Le prix de la mise en scène est attribué à Grand Tour de Miguel Gomes. Le film nous a beaucoup plu. Le cinéaste portugais nous fait le grand tour à travers l’Asie du Sud-Est : Birmanie, Thaïlande, Singapour, Vietnam, Philippines, Chine, Japon… En 1917, Edward, fonctionnaire de l’Empire britannique, débarque à Rangoon, où il est censé retrouver sa fiancée, Molly, pour l’épouser. Lâche, il décide s’enfuir. Déterminée à se marier, Molly part à la recherche d’Edward. Le noir et blanc, les jeux d’ombre et de lumière, la rencontre de personnages (et animaux) pittoresques rendent Grand Tour envoûtant, magique. Il fait coexister la souffrance et le message d’espoir.

Le Grand prix, sorte de médaille d’argent, couronne All We Imagine as Light premier long métrage de l’Indienne Payal Kapadia. La fresque de trois femmes qui vivent en colocation à Mumbaï, montre les entraves pesant sur les femmes dans la plus grande démocratie du monde. Un film tout en délicatesse, porté par un trio de femmes seules dans la ville de vingt millions d’habitants. « N’attendez pas trop pour inviter un autre film indien ! » lance la trentenaire dans le Grand Auditorium cannois. Depuis trente ans, aucun film du pays n’avait été présenté en compétition.

Payal Kapadia (Grand Prix pour « All we imagine as light ») © Christophe Clovis/Bestimage

Mohammad Rasoulof, couronné

La réalisatrice Nadine Labaki, membre du jury, a jugé bon d’évoquer la situation à Gaza et en Iran. Elle décerne un prix spécial du jury à Mohammad Rasoulof, le réalisateur iranien qui a fui son pays pour présenter sur la Croisette Les Graines du figuier sauvage. Un film exceptionnel, grand favori de la Palme d’or. Mohammad Rasoulof s’exprime tout en retenue : « Nombre de personnes de mon équipe se trouvent actuellement sous la pression des services iraniens, mon cœur est avant tout avec eux. Mon cœur est dans un état ambivalent, je suis à la fois très heureux que ce film soit montré et reconnu par ce prix, mais je suis aussi peiné par la catastrophe que vit mon peuple au quotidien. » Rasoulof a une pensée particulière pour les artistes actuellement maltraités par les mollahs.

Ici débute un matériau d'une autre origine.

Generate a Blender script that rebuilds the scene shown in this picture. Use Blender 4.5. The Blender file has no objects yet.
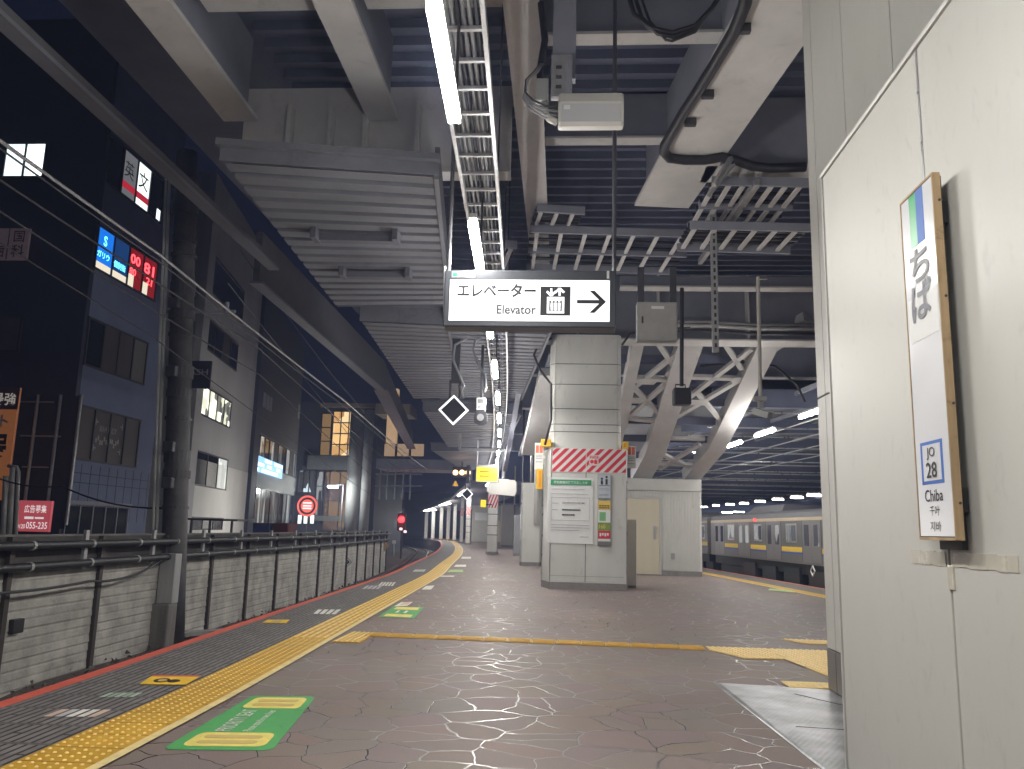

Mohammad Rasoulof © Photo News

(Injustement) absent du palmarès, l’excellent 3 kilomètres jusqu’à la fin du monde a obtenu la Queer Palm, un prix alternatif récompensant un long-métrage abordant les questions LGBTQ+. Le film du Roumain Emanuel Parvu montre les ravages de l’homophobie dans un pays où seule la beauté de la nature soulage du poids des traditions. Adi, 17 ans, passe l’été dans son village natal niché dans le delta du Danube. Un soir, il est violemment agressé dans la rue. Le lendemain, son monde est entièrement bouleversé, ses parents ne le regardant plus comme avant et l’apparente quiétude du village commence à se fissurer. Le jury de la Queer Palm était cette année présidé par Lukas Dhont, qui devait départager 18 longs métrages toutes sections confondues.

Enfin, Julie Keeps Quiet de Leonardo van Dijl remporte le prix Fondation GAN et le prix de la SACD à la Semaine de la Critique.